EXERCISE REQUIREMENTS: Find the string "pixels" in the listing and report every line that has it.

INFORMATION GIVEN:
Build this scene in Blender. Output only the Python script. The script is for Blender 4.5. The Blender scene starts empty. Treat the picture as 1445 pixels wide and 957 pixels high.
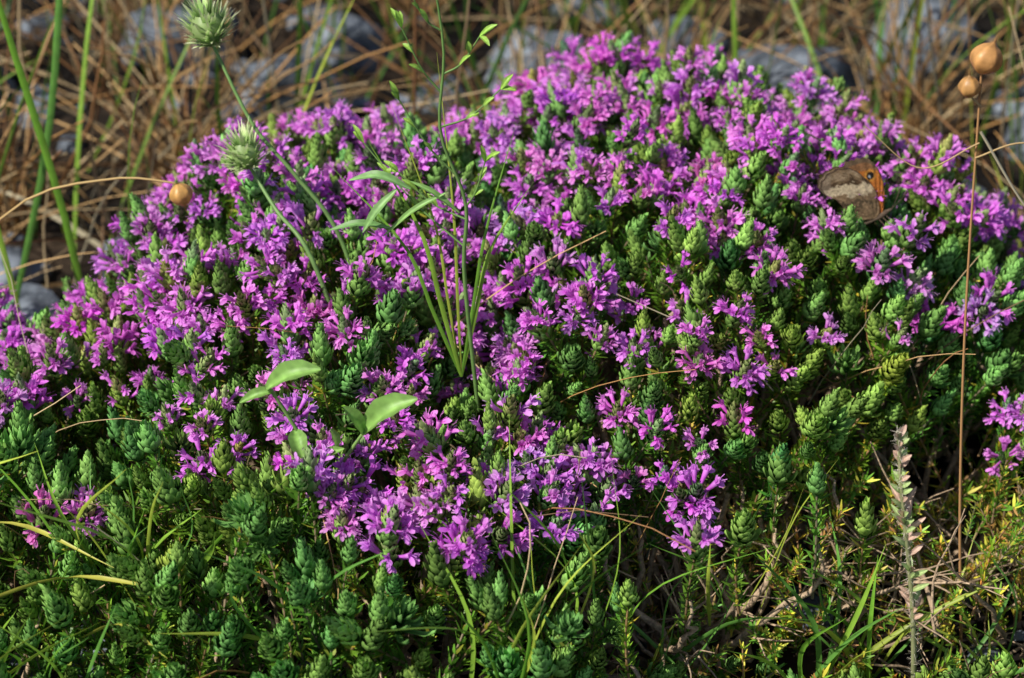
import bpy, math, random
import numpy as np
from mathutils import Vector, noise as mn
rng=np.random.default_rng(7); random.seed(7)
S=0.01  # everything below is in centimetres
scene=bpy.context.scene

# ---------------------------------------------------------------- materials
def mat_attr(name, rough=0.6, trans=0.0, bump=0.0, vary=0.25, nscale=300, spec=0.3):
    m=bpy.data.materials.new(name); m.use_nodes=True
    nt=m.node_tree; N=nt.nodes; L=nt.links; N.clear()
    out=N.new('ShaderNodeOutputMaterial'); pb=N.new('ShaderNodeBsdfPrincipled')
    at=N.new('ShaderNodeAttribute'); at.attribute_name='Col'
    col=at.outputs['Color']
    if nscale>0:
        tc=N.new('ShaderNodeTexCoord'); no=N.new('ShaderNodeTexNoise'); no.inputs['Scale'].default_value=nscale; no.inputs['Detail'].default_value=2
        L.new(tc.outputs['Object'],no.inputs['Vector'])
        mr=N.new('ShaderNodeMapRange'); mr.inputs['From Min'].default_value=.3; mr.inputs['From Max'].default_value=.7
        mr.inputs['To Min'].default_value=1-vary; mr.inputs['To Max'].default_value=1+vary
        L.new(no.outputs['Fac'],mr.inputs['Value'])
        mx=N.new('ShaderNodeVectorMath'); mx.operation='SCALE'
        L.new(at.outputs['Color'],mx.inputs[0]); L.new(mr.outputs['Result'],mx.inputs['Scale']); col=mx.outputs[0]
        if bump>0:
            b=N.new('ShaderNodeBump'); b.inputs['Strength'].default_value=bump; b.inputs['Distance'].default_value=0.001
            L.new(no.outputs['Fac'],b.inputs['Height']); L.new(b.outputs[0],pb.inputs['Normal'])
    L.new(col,pb.inputs['Base Color'])
    pb.inputs['Roughness'].default_value=rough
    pb.inputs['Specular IOR Level'].default_value=spec
    if trans>0:
        t=N.new('ShaderNodeBsdfTranslucent'); L.new(col,t.inputs['Color'])
        ms=N.new('ShaderNodeMixShader'); ms.inputs[0].default_value=trans
        L.new(pb.outputs[0],ms.inputs[1]); L.new(t.outputs[0],ms.inputs[2]); L.new(ms.outputs[0],out.inputs[0])
    else: L.new(pb.outputs[0],out.inputs[0])
    return m
M_LEAF=mat_attr('thyme_leaf',.42,.2,nscale=0,spec=.3)
M_CONE=mat_attr('thyme_bract',.5,.14,nscale=0,spec=.25)
M_PETAL=mat_attr('thyme_petal',.6,.33,nscale=0,spec=.12)
M_WOOD=mat_attr('bark_twig',.85,0,.8,.4,500,.15)
M_DRY=mat_attr('dry_straw',.6,.12,nscale=0,spec=.3)
M_GRASS=mat_attr('grass_blade',.45,.3,0,.15,150,.4)
M_WING=mat_attr('wing_scales',.75,.12,.3,.3,900,.15)
M_POD=mat_attr('seed_pod',.4,.25,.3,.2,300,.45)

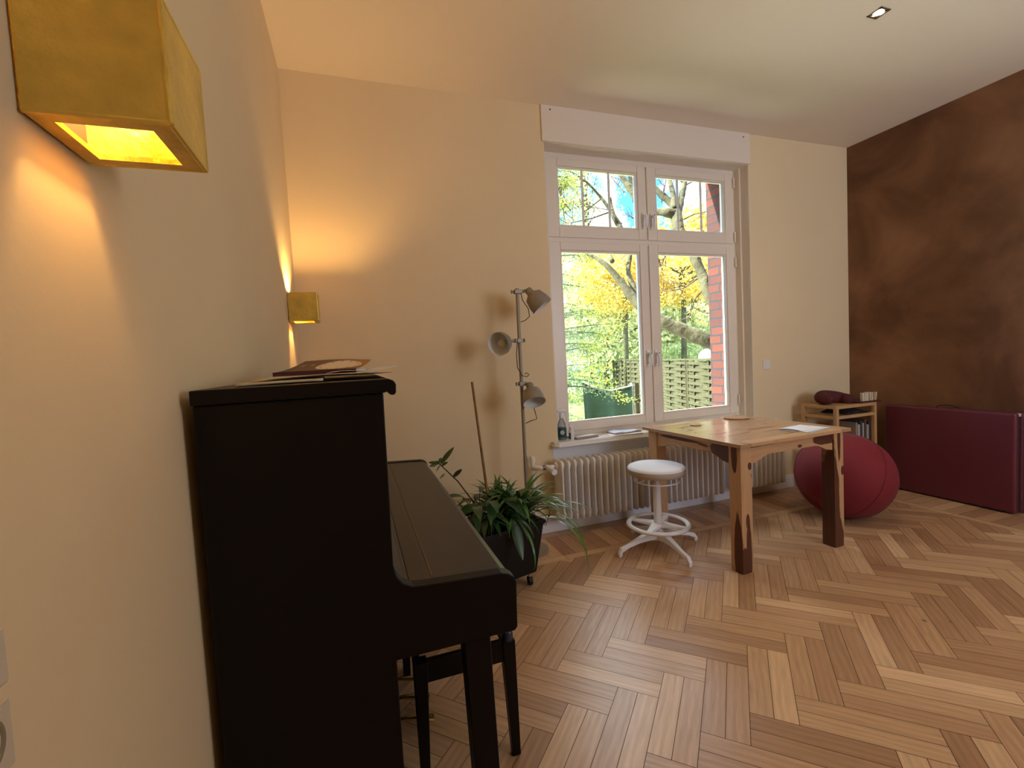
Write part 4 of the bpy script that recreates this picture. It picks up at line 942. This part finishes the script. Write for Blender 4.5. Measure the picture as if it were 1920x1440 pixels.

ANSWER TO THIS EXERCISE:
Build this scene in Blender. Output only the Python script. The script is for Blender 4.5. The Blender scene starts empty. Treat the picture as 1445 pixels wide and 957 pixels high.
Write part 4 of the bpy script that recreates this picture. It picks up at line 942. This part finishes the script. Write for Blender 4.5. Measure the picture as if it were 1920x1440 pixels.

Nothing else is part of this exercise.